9. Provision for Current and Deferred Tax
Provision for current tax is made after taking into consideration benefits admissible under the provisions of the Income-tax Act, 1961. Deferred tax resulting from "timing difference" between taxable and accounting income is accounted for using the tax rates and laws that are enacted or substantively enacted as on the balance sheet date. Deferred tax asset is recognized and carried forward only to the extent that there is a virtual certainty that the asset will be realized in future.
10. Provisions, Contingent Liabilities and Contingent Assets
Provisions involving substantial degree of estimation in measurement are recognized when there is a present obligation as a result of past events and it is probable that there will be an outflow of resources. Contingent Liabilities are not recognized but are disclosed in the notes. Contingent Assets are neither recognized nor disclosed in the financial statements. The above disclosures if any are made in accordance with Income Computation and Disclosure Standards and Ind AS.
11. Event Occurring after the date of Balance Sheet
There is no important events occurred after the date of the balance sheet which has a material effect on the profitability or the position of the company. The said impact on inventories, valuation of financial instruments, recognition of revenue, provision, contingent liabilities & Assets, going concern assessment, borrowing cost, Provision of taxes, lease accounting have been duly assessed and wherever required has been disclosed appropriately.
12. Going Concern
The financial statement has been prepared assuming that the concern will continue as going concern.
13. Earnings Per Share.
Earnings per share is calculated on distributable profits to equity shareholders after providing for the preference share dividend and any other any item of income or expense which is otherwise required to be recognized in profit or loss in accordance with Indian Accounting Standards is debited or credited to securities premium account/other reserves, if any.
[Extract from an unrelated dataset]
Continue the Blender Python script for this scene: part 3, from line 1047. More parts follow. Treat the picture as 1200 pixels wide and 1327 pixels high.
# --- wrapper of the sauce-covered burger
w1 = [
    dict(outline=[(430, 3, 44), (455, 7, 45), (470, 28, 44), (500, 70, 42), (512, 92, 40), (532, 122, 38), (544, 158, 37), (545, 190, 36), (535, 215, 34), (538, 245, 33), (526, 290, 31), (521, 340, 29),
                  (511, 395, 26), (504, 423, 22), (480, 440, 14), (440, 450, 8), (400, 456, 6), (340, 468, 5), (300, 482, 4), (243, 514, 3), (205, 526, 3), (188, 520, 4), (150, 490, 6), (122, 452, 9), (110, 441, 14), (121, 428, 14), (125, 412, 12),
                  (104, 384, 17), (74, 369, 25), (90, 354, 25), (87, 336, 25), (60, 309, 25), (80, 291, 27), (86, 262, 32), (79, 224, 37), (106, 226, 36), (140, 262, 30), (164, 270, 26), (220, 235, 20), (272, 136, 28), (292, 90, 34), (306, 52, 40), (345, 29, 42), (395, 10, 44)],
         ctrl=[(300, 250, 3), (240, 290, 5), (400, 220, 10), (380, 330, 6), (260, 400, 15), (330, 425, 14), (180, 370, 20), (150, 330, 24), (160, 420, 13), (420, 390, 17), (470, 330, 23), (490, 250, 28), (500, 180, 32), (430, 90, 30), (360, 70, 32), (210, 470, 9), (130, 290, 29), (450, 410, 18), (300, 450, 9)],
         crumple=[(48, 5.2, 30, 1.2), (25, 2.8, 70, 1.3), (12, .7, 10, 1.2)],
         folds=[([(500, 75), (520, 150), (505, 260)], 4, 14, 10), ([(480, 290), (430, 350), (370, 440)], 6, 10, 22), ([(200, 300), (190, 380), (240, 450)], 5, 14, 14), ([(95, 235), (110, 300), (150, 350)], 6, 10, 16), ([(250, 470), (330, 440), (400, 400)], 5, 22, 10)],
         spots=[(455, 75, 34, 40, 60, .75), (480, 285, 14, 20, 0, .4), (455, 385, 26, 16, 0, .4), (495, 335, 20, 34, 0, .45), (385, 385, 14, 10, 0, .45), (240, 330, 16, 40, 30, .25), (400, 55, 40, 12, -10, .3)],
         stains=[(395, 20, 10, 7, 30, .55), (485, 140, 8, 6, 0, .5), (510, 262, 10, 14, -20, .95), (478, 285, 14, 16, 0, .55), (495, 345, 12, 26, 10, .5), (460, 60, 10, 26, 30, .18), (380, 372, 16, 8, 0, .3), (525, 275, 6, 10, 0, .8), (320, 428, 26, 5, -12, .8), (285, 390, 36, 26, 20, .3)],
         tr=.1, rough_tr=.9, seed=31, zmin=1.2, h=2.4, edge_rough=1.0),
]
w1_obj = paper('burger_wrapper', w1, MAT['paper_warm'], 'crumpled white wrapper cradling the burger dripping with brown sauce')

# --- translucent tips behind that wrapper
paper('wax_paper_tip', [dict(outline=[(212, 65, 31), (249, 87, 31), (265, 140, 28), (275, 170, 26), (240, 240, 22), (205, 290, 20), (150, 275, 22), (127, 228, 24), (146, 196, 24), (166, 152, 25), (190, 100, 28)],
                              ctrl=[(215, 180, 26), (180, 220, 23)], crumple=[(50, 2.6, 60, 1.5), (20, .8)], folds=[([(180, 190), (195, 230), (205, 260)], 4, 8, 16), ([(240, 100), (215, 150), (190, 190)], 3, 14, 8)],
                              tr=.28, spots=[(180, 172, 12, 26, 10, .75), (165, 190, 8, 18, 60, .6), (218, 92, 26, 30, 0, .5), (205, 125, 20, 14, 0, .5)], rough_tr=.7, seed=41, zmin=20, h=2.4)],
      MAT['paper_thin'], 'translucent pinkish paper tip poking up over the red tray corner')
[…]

This is in accordance with the Ind AS
33.
14. Preliminary Expenses & Pre-operative expenses.
Preliminary expenses are capitalized and is written off over a period of 5 years from the date company commences its business activities as per section 35D of the Income Tax Act 1961. Other expenses which are not termed as preliminary expenses are capitalized to the relevant fixed assets as this are the expenses which are incurred to bring the assets in operating conditions.
15. Employee Benefits
The statutory obligations of the company such as EPF, Gratuity, ESIC have been duly recognized on accrual basis and has been charged to Profit & Loss Account.
16. General
a) In the opinion of the Board of Directors, the value on realization of current Assets, Loans and Advances and Receivables if realized in the ordinary course of business, shall not be less than the amount at which they are stated in the Balance Sheet and Receivables and Loans and Advances including Capital Advances are considered goods and recoverable on an ongoing basis.
b) The balances of Sundry Creditors, Deposits Given, Loans and Advances and Receivables are subject to confirmation.
c) Figures have been regrouped and rearranged wherever found necessary.